(Scenes as source code)
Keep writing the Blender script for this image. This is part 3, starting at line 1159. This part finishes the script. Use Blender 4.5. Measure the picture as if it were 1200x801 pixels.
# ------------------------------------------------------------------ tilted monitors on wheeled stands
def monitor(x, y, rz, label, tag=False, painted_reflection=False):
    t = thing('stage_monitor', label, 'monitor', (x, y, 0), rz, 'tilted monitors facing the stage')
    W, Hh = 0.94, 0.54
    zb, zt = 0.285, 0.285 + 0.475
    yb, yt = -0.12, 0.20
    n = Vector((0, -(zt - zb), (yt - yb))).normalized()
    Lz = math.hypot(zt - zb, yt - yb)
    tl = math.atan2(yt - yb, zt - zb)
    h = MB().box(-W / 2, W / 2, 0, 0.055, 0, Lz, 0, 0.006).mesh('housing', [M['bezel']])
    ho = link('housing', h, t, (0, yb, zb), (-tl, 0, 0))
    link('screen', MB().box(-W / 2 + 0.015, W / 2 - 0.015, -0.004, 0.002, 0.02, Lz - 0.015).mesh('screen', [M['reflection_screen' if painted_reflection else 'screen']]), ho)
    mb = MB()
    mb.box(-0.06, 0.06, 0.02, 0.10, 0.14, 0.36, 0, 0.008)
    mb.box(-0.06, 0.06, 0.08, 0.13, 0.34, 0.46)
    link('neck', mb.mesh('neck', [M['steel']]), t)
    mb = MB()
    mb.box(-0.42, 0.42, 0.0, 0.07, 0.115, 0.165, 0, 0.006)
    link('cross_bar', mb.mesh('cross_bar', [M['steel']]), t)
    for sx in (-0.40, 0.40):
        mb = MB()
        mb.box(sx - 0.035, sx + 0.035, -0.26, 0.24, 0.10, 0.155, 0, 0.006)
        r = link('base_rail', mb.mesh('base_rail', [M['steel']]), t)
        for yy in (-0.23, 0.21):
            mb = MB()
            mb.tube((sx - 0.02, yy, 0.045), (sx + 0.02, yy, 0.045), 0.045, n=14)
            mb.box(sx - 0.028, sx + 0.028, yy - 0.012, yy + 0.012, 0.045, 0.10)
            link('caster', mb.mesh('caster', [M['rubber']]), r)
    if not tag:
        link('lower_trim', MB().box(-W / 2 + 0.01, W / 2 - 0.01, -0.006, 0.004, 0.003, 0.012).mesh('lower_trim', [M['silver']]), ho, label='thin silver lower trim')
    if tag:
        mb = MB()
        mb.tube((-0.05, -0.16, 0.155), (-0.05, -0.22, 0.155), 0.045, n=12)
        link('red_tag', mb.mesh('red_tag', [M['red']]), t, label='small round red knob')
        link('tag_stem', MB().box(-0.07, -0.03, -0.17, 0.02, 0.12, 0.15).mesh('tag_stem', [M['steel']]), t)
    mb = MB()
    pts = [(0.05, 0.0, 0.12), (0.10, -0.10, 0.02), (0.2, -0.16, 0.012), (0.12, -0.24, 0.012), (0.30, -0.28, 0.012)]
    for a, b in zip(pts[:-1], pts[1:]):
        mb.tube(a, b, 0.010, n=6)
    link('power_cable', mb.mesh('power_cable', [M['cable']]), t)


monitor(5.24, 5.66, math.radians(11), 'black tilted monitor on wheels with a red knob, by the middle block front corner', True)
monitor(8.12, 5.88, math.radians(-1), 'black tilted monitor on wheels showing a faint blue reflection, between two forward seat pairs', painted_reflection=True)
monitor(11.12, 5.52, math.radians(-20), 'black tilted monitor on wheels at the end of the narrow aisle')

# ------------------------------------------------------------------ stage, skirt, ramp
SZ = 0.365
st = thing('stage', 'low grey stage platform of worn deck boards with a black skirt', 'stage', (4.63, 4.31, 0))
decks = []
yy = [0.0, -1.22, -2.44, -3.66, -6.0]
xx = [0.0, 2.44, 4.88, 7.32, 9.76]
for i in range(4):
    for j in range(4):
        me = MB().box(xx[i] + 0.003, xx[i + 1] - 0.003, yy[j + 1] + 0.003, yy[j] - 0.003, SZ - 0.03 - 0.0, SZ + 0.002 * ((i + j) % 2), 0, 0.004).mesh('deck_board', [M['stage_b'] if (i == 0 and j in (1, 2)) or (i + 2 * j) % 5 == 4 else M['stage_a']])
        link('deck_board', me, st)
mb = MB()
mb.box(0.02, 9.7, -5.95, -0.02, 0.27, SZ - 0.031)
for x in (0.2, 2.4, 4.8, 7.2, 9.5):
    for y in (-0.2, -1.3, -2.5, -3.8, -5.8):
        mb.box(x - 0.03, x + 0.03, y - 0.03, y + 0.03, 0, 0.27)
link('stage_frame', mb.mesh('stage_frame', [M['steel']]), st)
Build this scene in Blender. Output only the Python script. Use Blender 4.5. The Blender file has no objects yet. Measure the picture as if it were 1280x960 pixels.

AIM OF THE EXERCISE: Tell how many lines in the records above contain "Blender", giving the number and no other words.

ANSWER TO THE EXERCISE: 2